FBI Foils New Year’s Eve Terror Plot Targeting Grocery Store in North Carolina
An 18-year-old from Mint Hill, N.C., planned to use knives and hammers to kill people in a grocery store and fast-food restaurant in an ISIS-inspired New Year’s Eve attack, U.S. Attorney Russ Ferguson said Friday.
FBI agents foiled Christian Sturdivant’s plans and charged him with attempting to provide material support to a foreign terrorist organization, Ferguson said at a news conference after Sturdivant’s first appearance in federal court in Charlotte, N.C.
“He was targeting Jews, Christians and LGBTQ (persons),” Ferguson said.
Sturdivant considered various grocery stores in Mint Hill, a suburb east of Charlotte, and planned to kill people in whichever he found most crowded, said James Barnacle Jr., special agent in charge of the FBI in North Carolina.
Monday night, law enforcement officers conducted a search warrant at Sturdivant’s home and found handwritten documents, one titled “New Years Attack 2026,” according to a criminal complaint in U.S. District Court.
The document listed items planned for the attack, including a vest, mask, tactical gloves and two knives, and mentioned stabbing as many civilians as possible, up to 20 or 21, the complaint says.
A section of the note labeled “martyrdom Op” mentioned attacking responding police officers so Sturdivant “would die a martyr,” according to the document.

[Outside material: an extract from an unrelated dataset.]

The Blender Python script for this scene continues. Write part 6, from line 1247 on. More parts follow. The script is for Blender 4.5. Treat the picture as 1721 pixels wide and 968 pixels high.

Sturdivant lived with a relative who tried to secure knives and hammers from him, the complaint says, although FBI agents seized two hammers and two butcher knives from under his bed, the complaint says.
Officers also seized a list of targets from his bedroom, the complaint says.

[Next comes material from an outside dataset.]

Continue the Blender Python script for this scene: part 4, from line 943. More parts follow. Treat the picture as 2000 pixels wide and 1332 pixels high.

“It was a very well-thought-out plan he had,” Ferguson said.
An initial Charlotte Observer search of N.C. court records found no prior criminal charges for Sturdivant, and a spokesperson for the U.S. attorney’s office said he had no prior federal charges.
FBI’s previous encounter with suspect
But the FBI did investigate him years earlier, when he was 14, officials said Friday.
Agents learned that he’d been in contact on social media at that time with an unidentified ISIS member from a European country, Friday’s complaint says. He received direction from the ISIS member to dress in all black, knock on people’s doors and attack them with a hammer.
Sturdivant also was accused of using his cellphone at the time to communicate with ISIS members online.
In January 2022, according to the complaint, Sturdivant dressed in all black and left his house to kill a neighbor with a hammer and a knife, the FBI agent said in the complaint.
Sturdivant’s grandfather restrained him and returned him to Sturdivant’s house, the complaint says. Sturdivant also is accused of pledging “Bayat,” a loyalty oath, to the terrorist group before he planned the hammer attack, an FBI agent said in the complaint.
A state magistrate judge in Mecklenburg County denied the FBI’s request at the time to involuntarily commit Sturdivant, Ferguson said. That probably was because of his age and because he agreed to, and did, stop using social media, Ferguson said.
‘I will do jihad soon’
Friday’s criminal complaint lays out what the FBI says were Sturdivant’s communications with a person he thought was an ISIS member in the weeks before the planned attack. The person was a New York City undercover officer, officials said Friday.
On Dec. 12, Sturdivant began communicating with the person, saying “I will do jihad soon,” the complaint says. He proclaimed himself “a soldier of the state,” meaning ISIS, according to the document.
On Dec. 14, Sturdivant sent an online message to the person with an image of two hammers and a knife, the FBI agent said. That was significant, according to the FBI, because an article in the 2016 issue of an ISIS propaganda magazine encouraged using knives in terror attacks in western countries.
Sturdivant is accused of later telling the person he planned to attack a specific grocery store in North Carolina and planned to buy a gun to use with the knives in the attack, according to an arrest warrant affidavit.
On Dec. 19, the FBI said, he sent a voice recording of himself to the undercover officer in which he pledged Bayat, the affidavit says.
Sturdivant was in federal custody without bond in the Gaston County jail Friday.